The following illustration depicts this approach:
With this approach, the monitoring system must have access to the internal IP addresses of the pods. Thus, it must be deployed as part of the cluster. Popular solutions like Prometheus offer operators that provide deep integration not only with the pods running inside the cluster but also with the system-level metrics from the cluster itself.
The Push-Based Method
In this approach, the application is responsible for finding the address of the metrics server and pushing the data to it. At first, this method may seem to add an additional level of complexity to the application. Developers have to build the necessary modules for metric-collection and pushing. However, this can be totally avoided by using the sidecar pattern.
The sidecar pattern makes use of the fact that a pod can host more than one container, all of which share the same network address and volumes. They can communicate with each other through the loopback address localhost. Accordingly, we can place a container that is solely responsible for log and/or metrics collection and pushing them to the metric server or a log-aggregator.
Using this pattern, you don’t need to make changes to the application since the sidecar container already collects the necessary metrics through the health endpoint and sends it over to the server. If the server’s IP address, or type changes, we only need to change the implementation of the sidecar container. The application remains intact. The following figure demonstrates using the sidecar container (also called Ambassador or Envoy) to collect and push metrics:
As a bonus, this pattern also gives chance for exposing more metrics than the application does. This is possible because the sidecar container itself can expose additional data about the application performance; for example, the response latency, the number of failed requests and more.
TL;DR
- Being aware of how your application is behaving even before problems start to happen is not a new concept. The practice has been followed since the very old days of computing.

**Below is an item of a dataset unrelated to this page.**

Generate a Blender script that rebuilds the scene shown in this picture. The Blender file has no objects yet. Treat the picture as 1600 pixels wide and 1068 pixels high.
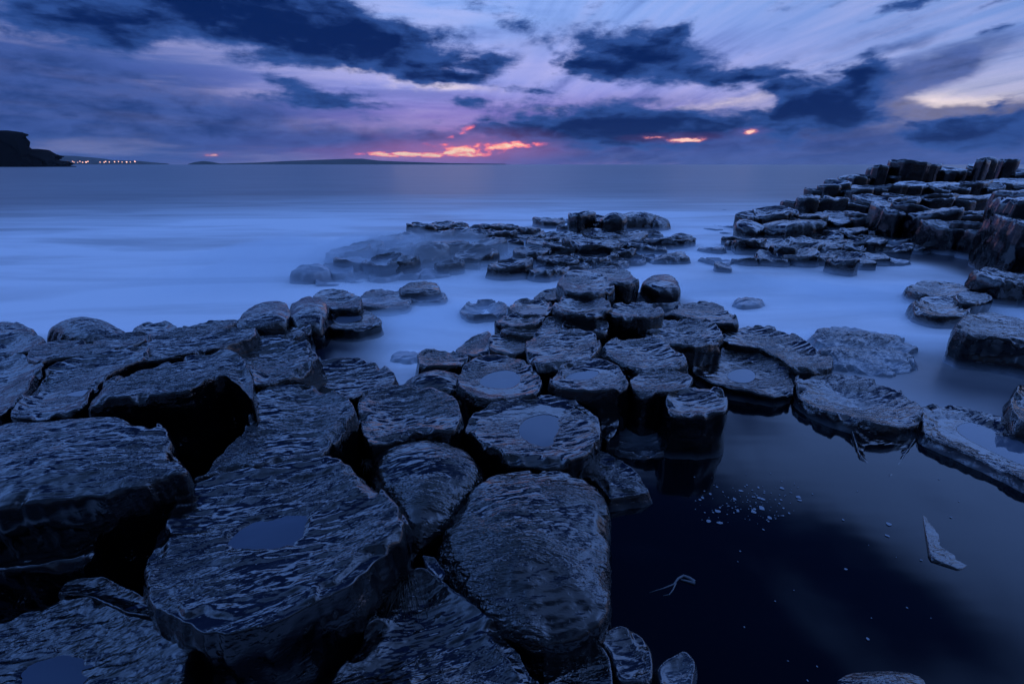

- Even in non-cloud-native environments, metrics must be stored outside the node that’s producing it for better visibility, correlation, and aggregation.

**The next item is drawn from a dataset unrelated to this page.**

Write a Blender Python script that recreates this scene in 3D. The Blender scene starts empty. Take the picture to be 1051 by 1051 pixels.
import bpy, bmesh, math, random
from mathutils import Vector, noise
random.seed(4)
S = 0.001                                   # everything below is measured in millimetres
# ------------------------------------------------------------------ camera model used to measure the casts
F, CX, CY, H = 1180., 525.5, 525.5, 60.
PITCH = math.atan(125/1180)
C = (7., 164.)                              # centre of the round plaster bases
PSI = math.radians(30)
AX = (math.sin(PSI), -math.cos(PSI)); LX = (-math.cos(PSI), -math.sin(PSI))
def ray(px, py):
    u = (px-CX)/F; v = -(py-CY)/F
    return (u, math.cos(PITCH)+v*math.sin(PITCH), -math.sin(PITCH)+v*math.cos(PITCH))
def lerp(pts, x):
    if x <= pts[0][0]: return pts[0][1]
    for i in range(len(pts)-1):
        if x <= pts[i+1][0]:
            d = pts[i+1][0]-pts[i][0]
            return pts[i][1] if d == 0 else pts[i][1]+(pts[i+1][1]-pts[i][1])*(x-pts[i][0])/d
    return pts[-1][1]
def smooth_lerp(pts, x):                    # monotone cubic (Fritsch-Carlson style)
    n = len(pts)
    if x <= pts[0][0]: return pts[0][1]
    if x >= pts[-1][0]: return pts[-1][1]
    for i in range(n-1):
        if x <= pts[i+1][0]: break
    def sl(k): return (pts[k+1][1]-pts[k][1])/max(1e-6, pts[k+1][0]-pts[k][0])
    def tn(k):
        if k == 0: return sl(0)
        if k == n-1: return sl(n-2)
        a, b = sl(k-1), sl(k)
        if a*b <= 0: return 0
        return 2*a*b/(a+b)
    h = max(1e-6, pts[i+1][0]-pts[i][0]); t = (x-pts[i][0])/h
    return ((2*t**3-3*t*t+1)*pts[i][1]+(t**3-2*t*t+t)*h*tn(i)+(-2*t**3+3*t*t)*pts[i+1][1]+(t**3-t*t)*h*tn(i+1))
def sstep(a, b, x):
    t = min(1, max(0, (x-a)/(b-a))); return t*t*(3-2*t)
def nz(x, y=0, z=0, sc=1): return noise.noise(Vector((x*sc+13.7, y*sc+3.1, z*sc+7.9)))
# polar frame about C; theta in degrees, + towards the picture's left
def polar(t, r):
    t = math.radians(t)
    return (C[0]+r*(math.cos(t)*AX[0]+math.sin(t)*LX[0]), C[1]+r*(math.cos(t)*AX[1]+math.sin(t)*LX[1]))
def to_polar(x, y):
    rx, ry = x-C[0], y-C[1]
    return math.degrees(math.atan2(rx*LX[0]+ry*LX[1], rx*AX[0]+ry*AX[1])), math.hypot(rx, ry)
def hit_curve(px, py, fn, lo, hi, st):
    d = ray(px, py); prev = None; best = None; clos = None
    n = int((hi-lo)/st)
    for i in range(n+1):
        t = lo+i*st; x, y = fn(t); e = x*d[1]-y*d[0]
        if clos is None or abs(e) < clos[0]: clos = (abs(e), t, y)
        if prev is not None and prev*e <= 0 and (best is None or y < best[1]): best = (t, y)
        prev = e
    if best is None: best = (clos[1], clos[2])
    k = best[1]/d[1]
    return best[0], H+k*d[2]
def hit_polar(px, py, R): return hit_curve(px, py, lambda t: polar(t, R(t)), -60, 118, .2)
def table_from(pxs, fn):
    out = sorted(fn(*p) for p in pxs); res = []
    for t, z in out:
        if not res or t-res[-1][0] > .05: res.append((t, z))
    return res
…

- In a microservices architecture, there are many challenges regarding log collection because of the many metric sources.

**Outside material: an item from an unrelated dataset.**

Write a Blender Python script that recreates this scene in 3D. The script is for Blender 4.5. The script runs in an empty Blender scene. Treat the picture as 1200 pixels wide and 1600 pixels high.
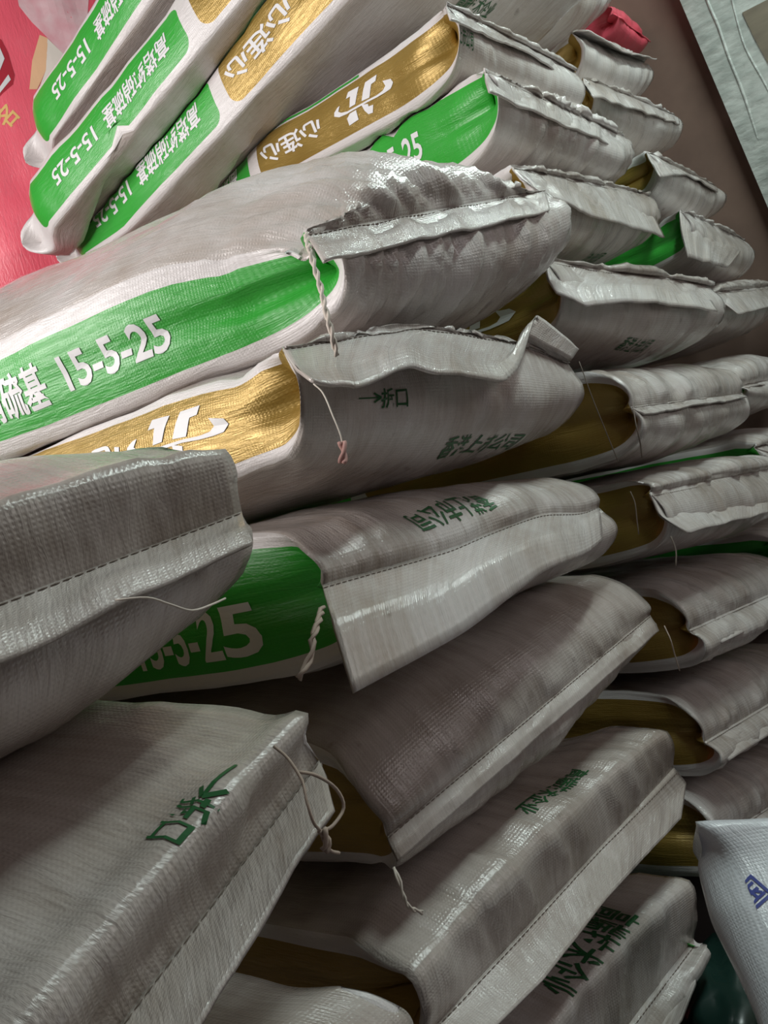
import bpy, bmesh, math, random
import numpy as np
from mathutils import Vector, Matrix
from mathutils.bvhtree import BVHTree

C = bpy.context.scene.collection
SC = bpy.context.scene
H = 0.78                                   # camera height above the floor

# ------------------------------------------------------------------ camera
F = 1100.0
Xc = np.array([.685, -.249, .685]); Xc /= np.linalg.norm(Xc)
Yc = np.array([-.679, .120, .723]); Yc -= Xc * (Xc @ Yc); Yc /= np.linalg.norm(Yc)
Zc = np.cross(Xc, Yc)
MW = np.array([Xc, Yc, Zc])                # camera (right, down, forward) -> world
CAM = np.array([0., 0., H])
cd = bpy.data.cameras.new('camera'); cam = bpy.data.objects.new('camera', cd); C.objects.link(cam)
r_, d_, f_ = MW[:, 0], MW[:, 1], MW[:, 2]
cam.matrix_world = Matrix(((r_[0], -d_[0], -f_[0], 0), (r_[1], -d_[1], -f_[1], 0), (r_[2], -d_[2], -f_[2], H), (0, 0, 0, 1)))
cd.sensor_fit = 'VERTICAL'; cd.sensor_height = 36; cd.lens = 36 * F / 1600; cd.clip_start = .02
SC.camera = cam

# ------------------------------------------------------------------ light
w = bpy.data.worlds.new('world'); SC.world = w; w.use_nodes = True
w.node_tree.nodes['Background'].inputs[0].default_value = (1., .80, .79, 1)
w.node_tree.nodes['Background'].inputs[1].default_value = .05
def area(name, loc, to, size, power, col, sy=None):
    l = bpy.data.lights.new(name, 'AREA'); l.energy = power; l.color = col; l.size = size
    if sy: l.shape = 'RECTANGLE'; l.size_y = sy
    o = bpy.data.objects.new(name, l); C.objects.link(o); o.location = loc
    o.rotation_euler = (Vector(to) - Vector(loc)).to_track_quat('-Z', 'Y').to_euler()
    return o
area('doorway_light', (-1.35, 1.15, H + .85), (.9, .95, H + .4), 1.0, 50, (1, .96, .94), 1.4)
area('tube_lamp_light', (1.15, -.03, H + 1.25), (1.0, .42, H - .15), 1.25, 15, (.85, 1., .96), .06)
area('front_fill_light', (1.5, -1.5, H + .85), (.9, .45, H - .1), .8, 5, (1, .92, .90), .8)  # soft fill added to brighten the front sack ends, not an actual window
SC.view_settings.view_transform = 'Standard'; SC.view_settings.look = 'None'
SC.view_settings.gamma = 1; SC.view_settings.exposure = 0; SC.view_settings.use_curve_mapping = False

# ------------------------------------------------------------------ helpers
def ray(px, py): return MW @ np.array([(px - 600) / F, (py - 800) / F, 1.])
def at_y(px, py, Y):
    r = ray(px, py); return r * Y / r[1] + CAM
def at_d(px, py, d): return ray(px, py) * d + CAM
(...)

- Orchestration systems like Kubernetes have their own ways of dealing with multiple data sources. For example, using the -l argument, you can collect all the output of different pods under the same label.
- It’s much more efficient to broadcast logs to the standard output and standard error channels rather than writing them to local files. Later on, log-collection agents can deal with STDOUT and STDERR easily and more consistently across multiple operating systems/applications.
- When it comes to the metric collection, we basically have two ways of doing it in a cloud-native environment: pull-based and push-based.
- The pull-based method relies on the metric controller to discover and communicate with the appropriate service. It gets the metrics by hitting the health endpoint designated for this purpose.
- The push-based method depends on the service to determine the endpoint of the metrics server. To avoid adding overhead on the application, we use a sidecar container to collect and send the metrics to the server on the application’s behalf.